Но может быть и другое толкование: автор Жития имел в виду не поминовение святого, а сравнение с его ролью в Священной истории. В этом случае имена «Захария» и «Аарон», стоящие рядом, обретают совершенно иной смысл. Захария-пророк, отец Иоанна Предтечи, священствовал в Иерусалимском храме, и в христианской традиции он почитается как своего рода «идеальный», праведный священник. Точно так же и праотец Аарон нес обязанности священствующего, причем родоначальника священства. Тогда отрывок из Жития надо понимать как прямое сравнение: Филипп священствует в храме так же, как делали это в старину Аарон и Захария. Но почему для сравнения выбраны именно они? Ведь среди священствующих библейской эпохи есть и более крупные, более значимые для культуры русского Средневековья фигуры, особенно если сопоставлять с Захарией Праведным. Остается впечатление какого-то случайного, надуманного сопоставления. Можно, конечно, увидеть в этих двух именах, помещенных на одну строку, символ уходящей ветхозаветной эпохи: как уже говорилось, Аарон стоял при истоках священства, а Захария служил незадолго до пришествия Христа. Но в этом месте Жития нет никакого намека на связь с библейским периодом. Совершенно иначе дело выглядит, если предположить, что в изначальном, древнейшем варианте Жития был упомянут только один Захария, а именно «малый» пророк. Лишь потом к нему добавили Аарона, как видно, усмотрев вместо указания на конкретный день, 8 февраля, и сложной аналогии между священствующим Филиппом и священствующим Иисусом более простую аналогию: между Филиппом и Захарией, отцом Иоанна Предтечи. Удивившись выбору не столь уж значительной личности, составитель новой редакции Жития добавил «для ясности» более известную персону, а именно Аарона.
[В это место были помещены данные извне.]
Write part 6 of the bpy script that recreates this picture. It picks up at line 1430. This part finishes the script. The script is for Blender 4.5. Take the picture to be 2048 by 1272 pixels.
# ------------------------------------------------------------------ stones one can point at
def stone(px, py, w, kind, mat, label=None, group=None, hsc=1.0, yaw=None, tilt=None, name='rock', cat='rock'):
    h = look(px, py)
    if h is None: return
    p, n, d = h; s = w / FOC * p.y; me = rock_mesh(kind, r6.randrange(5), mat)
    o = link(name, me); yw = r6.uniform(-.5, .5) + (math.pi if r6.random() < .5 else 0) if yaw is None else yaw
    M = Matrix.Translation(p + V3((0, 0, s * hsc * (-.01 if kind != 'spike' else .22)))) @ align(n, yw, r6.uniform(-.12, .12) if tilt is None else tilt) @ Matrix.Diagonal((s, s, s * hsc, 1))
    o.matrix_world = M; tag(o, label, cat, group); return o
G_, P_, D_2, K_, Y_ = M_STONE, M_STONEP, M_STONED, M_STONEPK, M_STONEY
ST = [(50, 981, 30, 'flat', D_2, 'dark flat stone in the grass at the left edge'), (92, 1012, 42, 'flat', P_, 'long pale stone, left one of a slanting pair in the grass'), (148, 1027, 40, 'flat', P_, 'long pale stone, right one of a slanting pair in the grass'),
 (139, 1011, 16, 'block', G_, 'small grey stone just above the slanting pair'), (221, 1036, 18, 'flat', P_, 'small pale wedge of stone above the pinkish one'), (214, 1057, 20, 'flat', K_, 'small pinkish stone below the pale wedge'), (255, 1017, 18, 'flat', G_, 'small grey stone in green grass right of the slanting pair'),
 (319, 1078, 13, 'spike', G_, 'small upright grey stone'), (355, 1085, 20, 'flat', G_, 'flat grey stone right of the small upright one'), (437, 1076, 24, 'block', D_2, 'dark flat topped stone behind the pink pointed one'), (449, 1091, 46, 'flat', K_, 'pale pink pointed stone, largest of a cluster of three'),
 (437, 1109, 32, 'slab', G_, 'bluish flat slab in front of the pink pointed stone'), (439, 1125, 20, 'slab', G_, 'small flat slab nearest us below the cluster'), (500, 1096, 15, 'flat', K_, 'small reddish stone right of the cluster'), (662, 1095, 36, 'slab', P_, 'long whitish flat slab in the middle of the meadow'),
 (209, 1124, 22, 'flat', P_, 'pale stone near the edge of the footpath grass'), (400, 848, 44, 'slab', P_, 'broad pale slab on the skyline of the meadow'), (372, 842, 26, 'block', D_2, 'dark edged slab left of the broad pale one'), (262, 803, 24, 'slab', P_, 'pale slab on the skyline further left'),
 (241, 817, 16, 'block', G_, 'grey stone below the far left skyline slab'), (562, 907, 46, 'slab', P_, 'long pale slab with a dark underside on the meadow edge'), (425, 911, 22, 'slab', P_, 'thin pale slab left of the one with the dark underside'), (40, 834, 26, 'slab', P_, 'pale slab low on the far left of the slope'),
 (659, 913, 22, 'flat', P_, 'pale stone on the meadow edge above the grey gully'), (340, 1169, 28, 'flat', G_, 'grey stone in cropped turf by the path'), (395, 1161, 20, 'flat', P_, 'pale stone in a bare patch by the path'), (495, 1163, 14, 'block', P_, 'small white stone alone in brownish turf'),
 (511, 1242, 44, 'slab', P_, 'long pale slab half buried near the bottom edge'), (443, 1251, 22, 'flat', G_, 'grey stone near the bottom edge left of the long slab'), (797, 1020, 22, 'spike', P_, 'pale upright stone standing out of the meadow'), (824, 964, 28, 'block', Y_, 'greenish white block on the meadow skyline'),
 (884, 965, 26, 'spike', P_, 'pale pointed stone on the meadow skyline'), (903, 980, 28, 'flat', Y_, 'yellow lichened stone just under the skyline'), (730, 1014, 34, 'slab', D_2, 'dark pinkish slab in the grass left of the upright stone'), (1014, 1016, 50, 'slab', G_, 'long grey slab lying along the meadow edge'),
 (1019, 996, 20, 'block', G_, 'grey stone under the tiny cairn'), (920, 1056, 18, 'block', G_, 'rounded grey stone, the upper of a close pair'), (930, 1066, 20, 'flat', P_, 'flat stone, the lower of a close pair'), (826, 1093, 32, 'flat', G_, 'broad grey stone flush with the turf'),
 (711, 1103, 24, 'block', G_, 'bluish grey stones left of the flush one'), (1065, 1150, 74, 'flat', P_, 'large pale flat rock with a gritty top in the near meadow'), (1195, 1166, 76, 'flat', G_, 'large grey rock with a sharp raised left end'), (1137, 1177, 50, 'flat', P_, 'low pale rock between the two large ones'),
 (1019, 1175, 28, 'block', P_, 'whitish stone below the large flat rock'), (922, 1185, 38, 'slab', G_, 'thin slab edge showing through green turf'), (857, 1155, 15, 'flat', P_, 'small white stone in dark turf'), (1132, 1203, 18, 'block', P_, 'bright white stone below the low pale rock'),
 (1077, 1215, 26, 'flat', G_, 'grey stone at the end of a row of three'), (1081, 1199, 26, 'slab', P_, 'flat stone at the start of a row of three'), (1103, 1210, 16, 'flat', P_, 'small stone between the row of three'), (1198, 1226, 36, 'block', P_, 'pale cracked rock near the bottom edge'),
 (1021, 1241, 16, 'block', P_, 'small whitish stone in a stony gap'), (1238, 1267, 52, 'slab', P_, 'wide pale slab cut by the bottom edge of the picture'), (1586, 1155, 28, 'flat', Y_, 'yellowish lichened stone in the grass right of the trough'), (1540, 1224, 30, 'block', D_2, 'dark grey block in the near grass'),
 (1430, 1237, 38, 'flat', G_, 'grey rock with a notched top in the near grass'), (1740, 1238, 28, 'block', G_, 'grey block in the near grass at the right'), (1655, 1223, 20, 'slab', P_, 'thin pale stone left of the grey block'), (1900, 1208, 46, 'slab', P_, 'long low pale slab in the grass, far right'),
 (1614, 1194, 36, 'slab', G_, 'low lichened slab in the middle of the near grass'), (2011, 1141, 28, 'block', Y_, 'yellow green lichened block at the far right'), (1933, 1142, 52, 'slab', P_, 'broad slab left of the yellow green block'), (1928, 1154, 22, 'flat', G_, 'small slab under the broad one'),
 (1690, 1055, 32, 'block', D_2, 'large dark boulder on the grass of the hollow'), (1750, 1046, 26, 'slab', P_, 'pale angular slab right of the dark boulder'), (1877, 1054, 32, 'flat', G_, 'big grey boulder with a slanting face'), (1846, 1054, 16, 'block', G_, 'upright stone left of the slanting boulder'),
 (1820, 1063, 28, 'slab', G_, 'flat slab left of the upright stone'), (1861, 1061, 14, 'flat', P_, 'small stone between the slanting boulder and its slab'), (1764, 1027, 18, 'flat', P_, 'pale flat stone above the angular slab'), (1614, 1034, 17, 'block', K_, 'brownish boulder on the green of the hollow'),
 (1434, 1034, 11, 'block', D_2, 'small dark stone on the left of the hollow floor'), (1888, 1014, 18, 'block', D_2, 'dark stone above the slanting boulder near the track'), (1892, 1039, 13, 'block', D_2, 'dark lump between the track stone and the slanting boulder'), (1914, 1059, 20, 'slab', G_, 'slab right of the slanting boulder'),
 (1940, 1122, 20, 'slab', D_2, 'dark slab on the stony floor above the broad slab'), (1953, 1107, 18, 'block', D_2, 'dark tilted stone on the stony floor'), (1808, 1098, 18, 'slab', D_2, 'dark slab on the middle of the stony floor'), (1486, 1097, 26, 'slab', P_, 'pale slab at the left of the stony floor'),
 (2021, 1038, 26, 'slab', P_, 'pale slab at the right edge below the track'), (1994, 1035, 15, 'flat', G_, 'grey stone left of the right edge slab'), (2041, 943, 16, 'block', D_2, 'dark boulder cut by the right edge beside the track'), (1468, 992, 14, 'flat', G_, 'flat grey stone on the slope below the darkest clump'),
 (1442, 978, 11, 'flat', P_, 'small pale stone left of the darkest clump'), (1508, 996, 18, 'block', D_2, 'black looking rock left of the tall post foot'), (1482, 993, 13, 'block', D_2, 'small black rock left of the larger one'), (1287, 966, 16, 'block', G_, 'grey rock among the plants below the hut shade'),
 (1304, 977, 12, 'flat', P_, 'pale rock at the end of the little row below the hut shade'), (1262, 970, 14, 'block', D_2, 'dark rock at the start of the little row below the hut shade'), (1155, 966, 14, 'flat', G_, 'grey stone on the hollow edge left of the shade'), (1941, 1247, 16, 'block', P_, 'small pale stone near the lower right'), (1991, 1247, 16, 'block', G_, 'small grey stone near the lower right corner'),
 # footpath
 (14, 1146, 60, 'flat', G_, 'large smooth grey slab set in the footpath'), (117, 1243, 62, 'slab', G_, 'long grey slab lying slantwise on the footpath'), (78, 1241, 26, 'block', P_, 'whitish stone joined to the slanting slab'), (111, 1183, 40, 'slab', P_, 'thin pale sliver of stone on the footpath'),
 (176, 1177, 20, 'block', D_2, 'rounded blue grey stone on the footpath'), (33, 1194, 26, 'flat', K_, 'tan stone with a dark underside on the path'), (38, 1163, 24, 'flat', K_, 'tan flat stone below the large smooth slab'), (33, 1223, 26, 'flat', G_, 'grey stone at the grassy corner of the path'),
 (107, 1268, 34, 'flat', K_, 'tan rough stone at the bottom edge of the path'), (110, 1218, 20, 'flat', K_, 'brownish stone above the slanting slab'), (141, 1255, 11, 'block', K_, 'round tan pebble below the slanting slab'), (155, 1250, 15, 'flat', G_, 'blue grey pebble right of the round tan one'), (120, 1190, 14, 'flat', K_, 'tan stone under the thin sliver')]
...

Остается повторить: вероятнее всего, вторая обличительная речь в Успенском соборе была произнесена Филиппом 8 февраля 1568 года.
А как же свидетельство Новгородской второй летописи, однозначно относящее начало «вражды» между царем и митрополитом из-за опричных дел к 22 марта 1568 года? Возможна, конечно, ошибка — события февраля перенесены на март. Такая неточность — довольно незначительная по тем временам. Однако есть и другое объяснение: слово «враждовать» в летописном тексте могло относиться не к обличительным выступлениям Филиппа, а к другому событию.
Убедившись в непримиримо твердом настрое Филиппа против опричнины, Иван IV принялся строить планы, как убрать строптивца с митрополичьего двора. По Москве поползли слухи, порочащие главу Церкви. Однако народ не очень-то прислушивался к клеветникам. По словам Жития, люди не только не отступали от святителя, а, напротив, «прилеплялись» к нему.
Тогда Иван Васильевич отыскал среди высших иерархов Русской церкви двух людей, которые согласились помочь ему в изгнании Филиппа с митрополии. Для этого следовало прежде всего «собрать материал», дискредитирующий первоиерарха. При его благочестии подобная задача оказалась совсем не простой.
Итак, на первый план выступает архиепископ Новгородский Пимен. Ему предстояло сыграть неприглядную роль. Что подтолкнуло его к действиям, о которых Церковь вспоминает с печалью? Возможно, тщеславное желание заменить Филиппа на кафедре или страх перед свирепым нравом царя, не щадившим последнее время ни правых, ни виноватых. А может быть, исподволь выраставшая в архиерейской среде привычка повиноваться боговенчанному государю, не рассуждая и ни в чем не прекословя… В характере Пимена видят дурное, порочное начало. Но только ли в этом дело? Перед архиереями стоял выбор: следовать пастырскому долгу — или покоряться долгу подданных, над которыми поставлен помазанник Божий. Объяснив для себя действия Филиппа как непозволительный мятеж, кое-кто из них пошел по более удобному, более безопасному пути. Вероятно, не столько хищные устремления следует видеть в Пимене, сколько слабость воли, нежелание до конца стоять в истине. Повиноваться православному государю — естественно для православного иерарха. Почти всегда. Но порой возникают обстоятельства, когда естественное оборачивается противоестественным. Немногим хватает духовной твердости увидеть и признать это.
Молоденький певчий Успенского собора, красавчик, устранись тяжких угроз, выступил против Филиппа с чудовищным обвинением: якобы митрополит позвал его к себе среди ночи для беседы о добродетелях, а в результате отрок «пострадал», по его словам, от Филиппа, видел от него противное и «неполезное». В сущности, речь шла о содомии. В чем худшем могли обвинить митрополита после того, как он вступил в духовный поединок с силами, помрачившими царскую душу?!